— TASK TO CARRY OUT —
Search the material for the string "this" and copy each line where it occurs.

::: EXERCISE INPUTS :::

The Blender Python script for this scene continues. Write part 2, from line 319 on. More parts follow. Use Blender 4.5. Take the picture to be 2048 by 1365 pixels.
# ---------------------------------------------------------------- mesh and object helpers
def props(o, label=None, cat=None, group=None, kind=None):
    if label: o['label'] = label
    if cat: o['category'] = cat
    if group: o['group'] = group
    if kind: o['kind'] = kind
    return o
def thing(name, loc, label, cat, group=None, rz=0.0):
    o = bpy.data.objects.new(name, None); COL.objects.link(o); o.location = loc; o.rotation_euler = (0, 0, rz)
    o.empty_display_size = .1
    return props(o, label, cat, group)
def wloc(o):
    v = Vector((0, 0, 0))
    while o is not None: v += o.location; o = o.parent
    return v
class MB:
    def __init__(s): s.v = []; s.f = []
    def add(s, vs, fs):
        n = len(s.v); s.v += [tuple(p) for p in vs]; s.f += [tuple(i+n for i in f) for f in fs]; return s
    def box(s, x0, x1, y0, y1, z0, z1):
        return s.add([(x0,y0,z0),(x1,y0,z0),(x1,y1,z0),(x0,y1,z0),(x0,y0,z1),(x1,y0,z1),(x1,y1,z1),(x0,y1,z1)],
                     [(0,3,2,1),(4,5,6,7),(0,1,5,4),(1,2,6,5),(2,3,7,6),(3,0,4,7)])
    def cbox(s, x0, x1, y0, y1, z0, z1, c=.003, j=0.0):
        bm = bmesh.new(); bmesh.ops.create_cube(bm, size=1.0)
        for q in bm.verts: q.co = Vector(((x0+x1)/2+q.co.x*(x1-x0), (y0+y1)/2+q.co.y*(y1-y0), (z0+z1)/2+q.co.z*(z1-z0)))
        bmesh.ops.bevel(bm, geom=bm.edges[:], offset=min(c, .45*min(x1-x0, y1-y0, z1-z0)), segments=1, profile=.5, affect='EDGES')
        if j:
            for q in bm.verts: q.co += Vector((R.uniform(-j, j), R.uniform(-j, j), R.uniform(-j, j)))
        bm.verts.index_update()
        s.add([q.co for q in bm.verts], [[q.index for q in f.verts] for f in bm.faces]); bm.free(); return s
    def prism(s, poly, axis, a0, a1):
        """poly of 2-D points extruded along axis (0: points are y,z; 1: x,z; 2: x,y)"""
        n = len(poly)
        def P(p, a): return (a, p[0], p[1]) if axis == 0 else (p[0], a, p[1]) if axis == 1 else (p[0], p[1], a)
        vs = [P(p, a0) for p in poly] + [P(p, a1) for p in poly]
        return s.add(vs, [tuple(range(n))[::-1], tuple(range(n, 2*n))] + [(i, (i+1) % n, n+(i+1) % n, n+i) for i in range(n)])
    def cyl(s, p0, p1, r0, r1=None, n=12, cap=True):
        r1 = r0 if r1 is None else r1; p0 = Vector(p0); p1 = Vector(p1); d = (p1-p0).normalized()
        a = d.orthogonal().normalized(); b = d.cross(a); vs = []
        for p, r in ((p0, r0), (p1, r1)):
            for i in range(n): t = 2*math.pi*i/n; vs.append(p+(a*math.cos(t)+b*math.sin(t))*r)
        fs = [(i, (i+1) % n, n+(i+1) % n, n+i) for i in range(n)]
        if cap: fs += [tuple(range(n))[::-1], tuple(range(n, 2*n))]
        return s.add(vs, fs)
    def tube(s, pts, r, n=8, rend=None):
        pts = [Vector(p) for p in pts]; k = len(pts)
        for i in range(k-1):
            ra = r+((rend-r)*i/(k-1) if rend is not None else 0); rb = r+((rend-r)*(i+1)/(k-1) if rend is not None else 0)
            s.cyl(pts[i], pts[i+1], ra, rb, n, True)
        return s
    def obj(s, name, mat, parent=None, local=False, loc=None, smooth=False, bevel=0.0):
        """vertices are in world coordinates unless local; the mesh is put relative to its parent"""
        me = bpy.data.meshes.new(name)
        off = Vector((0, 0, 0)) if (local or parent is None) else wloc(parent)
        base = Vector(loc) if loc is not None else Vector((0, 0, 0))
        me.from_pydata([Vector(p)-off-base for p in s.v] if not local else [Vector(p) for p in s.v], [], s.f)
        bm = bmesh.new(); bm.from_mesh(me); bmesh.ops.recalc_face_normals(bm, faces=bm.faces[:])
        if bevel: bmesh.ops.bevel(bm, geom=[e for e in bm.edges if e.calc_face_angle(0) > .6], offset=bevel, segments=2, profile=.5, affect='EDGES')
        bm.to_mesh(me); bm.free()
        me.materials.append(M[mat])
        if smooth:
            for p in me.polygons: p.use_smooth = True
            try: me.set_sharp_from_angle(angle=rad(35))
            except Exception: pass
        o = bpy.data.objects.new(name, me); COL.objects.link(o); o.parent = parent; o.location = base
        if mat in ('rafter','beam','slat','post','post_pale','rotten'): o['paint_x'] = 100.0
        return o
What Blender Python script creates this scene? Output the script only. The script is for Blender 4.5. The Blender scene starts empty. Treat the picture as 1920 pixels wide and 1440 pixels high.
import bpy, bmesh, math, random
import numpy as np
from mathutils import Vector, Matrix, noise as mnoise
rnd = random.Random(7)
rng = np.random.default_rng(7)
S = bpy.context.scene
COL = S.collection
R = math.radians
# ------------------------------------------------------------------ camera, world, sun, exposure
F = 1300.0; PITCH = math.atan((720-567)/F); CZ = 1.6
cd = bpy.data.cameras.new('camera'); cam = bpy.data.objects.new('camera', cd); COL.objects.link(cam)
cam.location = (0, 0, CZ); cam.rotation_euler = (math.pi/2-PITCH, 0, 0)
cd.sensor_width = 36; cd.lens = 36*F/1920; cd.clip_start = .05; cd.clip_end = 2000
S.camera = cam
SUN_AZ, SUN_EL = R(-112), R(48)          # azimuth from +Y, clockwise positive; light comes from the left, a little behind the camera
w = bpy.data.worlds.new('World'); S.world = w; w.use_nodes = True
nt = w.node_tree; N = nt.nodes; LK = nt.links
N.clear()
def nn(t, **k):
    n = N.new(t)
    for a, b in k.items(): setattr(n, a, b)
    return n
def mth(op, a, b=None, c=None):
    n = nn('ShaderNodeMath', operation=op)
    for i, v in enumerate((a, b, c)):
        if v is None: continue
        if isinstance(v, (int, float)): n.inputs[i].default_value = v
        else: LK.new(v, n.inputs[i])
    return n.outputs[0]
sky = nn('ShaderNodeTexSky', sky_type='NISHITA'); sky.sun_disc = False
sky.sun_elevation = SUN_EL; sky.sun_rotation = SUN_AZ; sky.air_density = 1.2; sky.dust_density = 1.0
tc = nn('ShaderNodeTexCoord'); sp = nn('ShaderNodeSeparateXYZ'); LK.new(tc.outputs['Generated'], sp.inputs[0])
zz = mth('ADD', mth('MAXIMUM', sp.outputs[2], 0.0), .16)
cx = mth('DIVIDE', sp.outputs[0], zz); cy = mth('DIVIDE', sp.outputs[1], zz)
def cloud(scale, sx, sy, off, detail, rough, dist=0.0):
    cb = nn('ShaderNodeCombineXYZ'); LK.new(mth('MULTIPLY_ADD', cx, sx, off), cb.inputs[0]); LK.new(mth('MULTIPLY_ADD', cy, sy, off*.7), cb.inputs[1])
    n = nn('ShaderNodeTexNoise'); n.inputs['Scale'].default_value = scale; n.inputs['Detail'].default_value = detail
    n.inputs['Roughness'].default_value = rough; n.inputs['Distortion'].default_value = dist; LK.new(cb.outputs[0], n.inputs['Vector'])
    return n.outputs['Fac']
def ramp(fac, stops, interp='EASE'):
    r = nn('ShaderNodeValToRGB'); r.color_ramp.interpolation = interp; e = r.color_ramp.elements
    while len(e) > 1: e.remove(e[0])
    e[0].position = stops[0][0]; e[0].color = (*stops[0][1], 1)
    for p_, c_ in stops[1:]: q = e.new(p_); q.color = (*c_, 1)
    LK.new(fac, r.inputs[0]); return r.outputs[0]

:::

— TASK SOLUTION —
The Blender Python script for this scene continues. Write part 2, from line 319 on. More parts follow. Use Blender 4.5. Take the picture to be 2048 by 1365 pixels.
What Blender Python script creates this scene? Output the script only. The script is for Blender 4.5. The Blender scene starts empty. Treat the picture as 1920 pixels wide and 1440 pixels high.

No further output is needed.